### WORK INSTRUCTIONS:
Take the lines of the data below from the very first through the line containing "rr = r * (.60" and output them exactly, pictures excluded.

## begin INFORMATION SUPPLIED

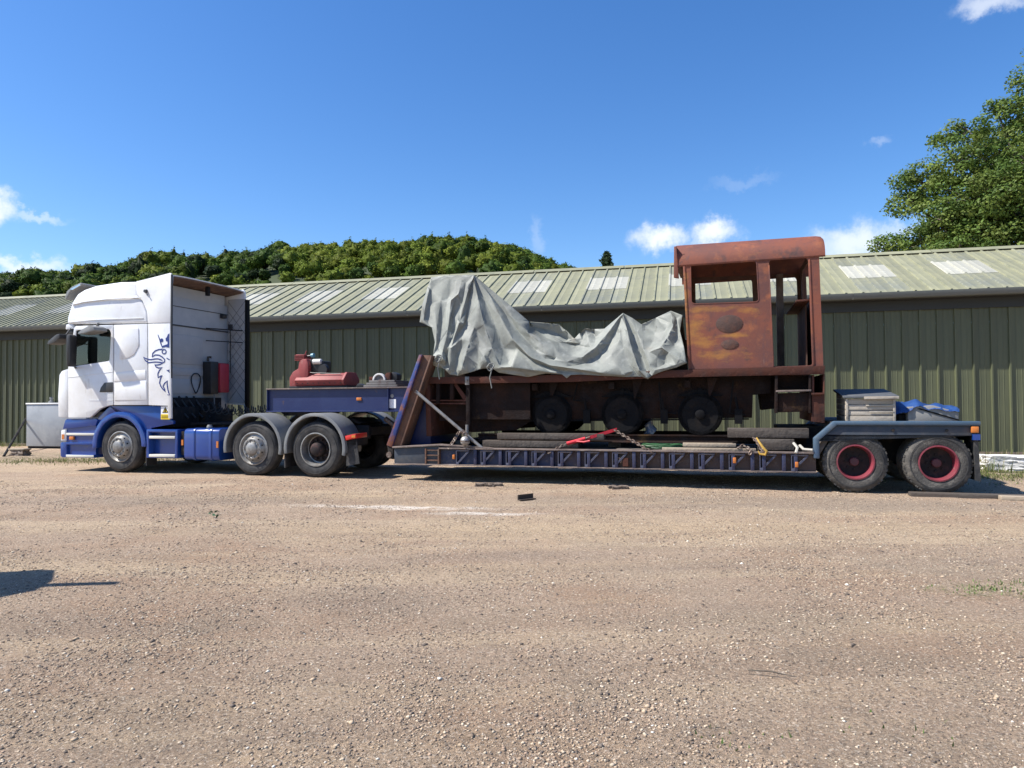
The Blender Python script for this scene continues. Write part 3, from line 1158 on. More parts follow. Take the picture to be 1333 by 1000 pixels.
# ================================================================== THE LORRY TRACTOR
def wheel(t, name, X, Y, r, w, style, far=False, Zc=None, dust=False):
    """A wheel whose outer face lies at Y (far=True: mirrored, faces away from the camera)."""
    Zc = r * .985 if Zc is None else Zc
    e = t.empty(name)
    sg = -1 if far else 1
    c = (X, Y, Zc)
    rr = r * (.60 if style != 'trailer' else .575)

    def lt(profile, n=40):
        return lathe([(a * sg, b) for a, b in profile], c, 'Y', n)
    ty = [(.012, rr), (.0, rr + .03), (-.008, rr + (r - rr) * .45), (.0, r - .055), (.022, r - .02), (.05, r - .004)]
    k = 4
    for i in range(k):      # circumferential grooves
        a = .05 + (w - .10) * (i + .25) / k
        b = .05 + (w - .10) * (i + .75) / k
        ty += [(a, r), (a + .006, r - .014), (b - .006, r - .014), (b, r)] if i < k else []
    ty += [(w - .05, r - .004), (w - .022, r - .02), (w, r - .055), (w, rr + .03), (w - .012, rr)]
    tv = lt(ty, 56)
    tv = (tv[0], tv[1][:-2])
    lugs = []
    if style == 'trailer':
        for q in range(34):
            a = 2 * math.pi * q / 34 + (.05 if q % 2 else 0)
            ca, sa = math.cos(a), math.sin(a)
            bx = box(-.020, .020, .03, .11, r - .05, r + .003)
            V = [(v[0] * ca - v[2] * sa + X, (v[1] - .004) * sg + Y, v[0] * sa + v[2] * ca + Zc) for v in bx[0]]
            lugs.append((V, bx[1]))
            bx = box(-.020, .020, .13, w - .02, r - .05, r + .003)
            a += .09
            ca, sa = math.cos(a), math.sin(a)
            V = [(v[0] * ca - v[2] * sa + X, (v[1]) * sg + Y, v[0] * sa + v[2] * ca + Zc) for v in bx[0]]
            lugs.append((V, bx[1]))
    t.part('tyre', join(tv, *lugs), 'rubber_dusty' if dust else 'rubber', e)
    # a faint raised ring moulded in the sidewall
    ring = lathe([((-.012 + 0) * sg, r - .085), (-.014 * sg, r - .078), (-.012 * sg, r - .07)], c, 'Y', 48)
    t.part('sidewall_ring', (ring[0], ring[1][:-2]), 'rubber', e)
    if style == 'front':
        rim = [(.09, rr), (-.004, rr + .008), (-.010, rr - .012), (.012, rr - .03), (.03, rr - .045), (.02, rr - .07), (-.035, rr - .10), (-.06, rr * .62), (-.062, rr * .56), (-.05, rr * .5), (-.052, rr * .42), (-.085, rr * .36), (-.10, rr * .25), (-.105, .01)]
        ro = t.part('rim', lt(rim), 'rim_steel', e)
        holes, nuts = [], []
        for q in range(10):
            a = 2 * math.pi * (q + .5) / 10
            holes.append(lathe([(-.004 * sg, .019), (.03 * sg, .019)], (X + math.cos(a) * (rr - .105), Y - .034 * sg, Zc + math.sin(a) * (rr - .105)), 'Y', 10))
            a = 2 * math.pi * q / 10
            nuts.append(lathe([(-.03 * sg, .014), (.01 * sg, .016)], (X + math.cos(a) * rr * .52, Y - .055 * sg, Zc + math.sin(a) * rr * .52), 'Y', 6))
        t.part('hand_holes', join(*holes), 'seal_black', e)
        t.part('wheel_nuts', join(*nuts), 'rim_grey', e)
    elif style == 'drive':
        rim = [(.02, rr + .004), (-.010, rr + .006), (-.012, rr - .014), (.03, rr - .028), (.10, rr - .045), (.16, rr - .05), (.165, rr - .07)]
        rv = lt(rim)
        t.part('rim', (rv[0], rv[1][:-2]), 'rim_steel', e)
        t.part('wheel_disc', lt([(.165, rr - .06), (.175, rr * .6), (.16, .02)]), 'hub_dark', e)
        hub = [(.16, .135), (.03, .13), (.0, .115), (-.02, .08), (-.025, .01)]
        t.part('hub', lt(hub, 24), 'hub_dark', e)
        nuts = []
        for q in range(10):
            a = 2 * math.pi * q / 10
            nuts.append(lathe([(.10 * sg, .022), (.17 * sg, .022)], (X + math.cos(a) * .185, Y, Zc + math.sin(a) * .185), 'Y', 6))
        t.part('wheel_nuts', join(*nuts), 'hub_dark', e)
        inner = lathe([(q[0] * sg, q[1]) for q in ty], (X, Y + (w + .05) * sg, Zc), 'Y', 48)
        inner = (inner[0], inner[1][:-2])
        t.part('inner_tyre', inner, 'rubber', e)
    else:
        rim = [(.02, rr + .004), (-.008, rr + .006), (-.010, rr - .012), (.02, rr - .020), (.08, rr - .034), (.17, rr - .040)]
        rv = lt(rim)
        t.part('rim', (rv[0], rv[1][:-2]), 'rim_red', e)
        disc = [(.165, rr - .03), (.18, rr * .72), (.19, rr * .5), (.19, .01)]
        t.part('wheel_disc', lt(disc), 'hub_dark', e)
        hub = [(.19, .07), (.10, .065), (.09, .055), (.085, .01)]
        t.part('hub', lt(hub, 20), 'hub_red', e)
        nuts, holes = [], []
        for q in range(8):
            a = 2 * math.pi * q / 8
            nuts.append(lathe([(.14 * sg, .016), (.20 * sg, .018)], (X + math.cos(a) * rr * .47, Y, Zc + math.sin(a) * rr * .47), 'Y', 6))
            a += .39
            holes.append(lathe([(.170 * sg, .026), (.2 * sg, .026)], (X + math.cos(a) * rr * .78, Y, Zc + math.sin(a) * rr * .78), 'Y', 10))
        t.part('wheel_nuts', join(*nuts), 'hub_dark', e)
        t.part('hand_holes', join(*holes), 'seal_black', e)
        inner = lathe([(q[0] * sg, q[1]) for q in ty], (X, Y + (w + .06) * sg, Zc), 'Y', 40)
        inner = (inner[0], inner[1][:-2])
        t.part('inner_tyre', inner, 'rubber_dusty', e)
    return e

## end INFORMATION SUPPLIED

### ANSWER IN FULL:
The Blender Python script for this scene continues. Write part 3, from line 1158 on. More parts follow. Take the picture to be 1333 by 1000 pixels.
# ================================================================== THE LORRY TRACTOR
def wheel(t, name, X, Y, r, w, style, far=False, Zc=None, dust=False):
    """A wheel whose outer face lies at Y (far=True: mirrored, faces away from the camera)."""
    Zc = r * .985 if Zc is None else Zc
    e = t.empty(name)
    sg = -1 if far else 1
    c = (X, Y, Zc)
    rr = r * (.60 if style != 'trailer' else .575)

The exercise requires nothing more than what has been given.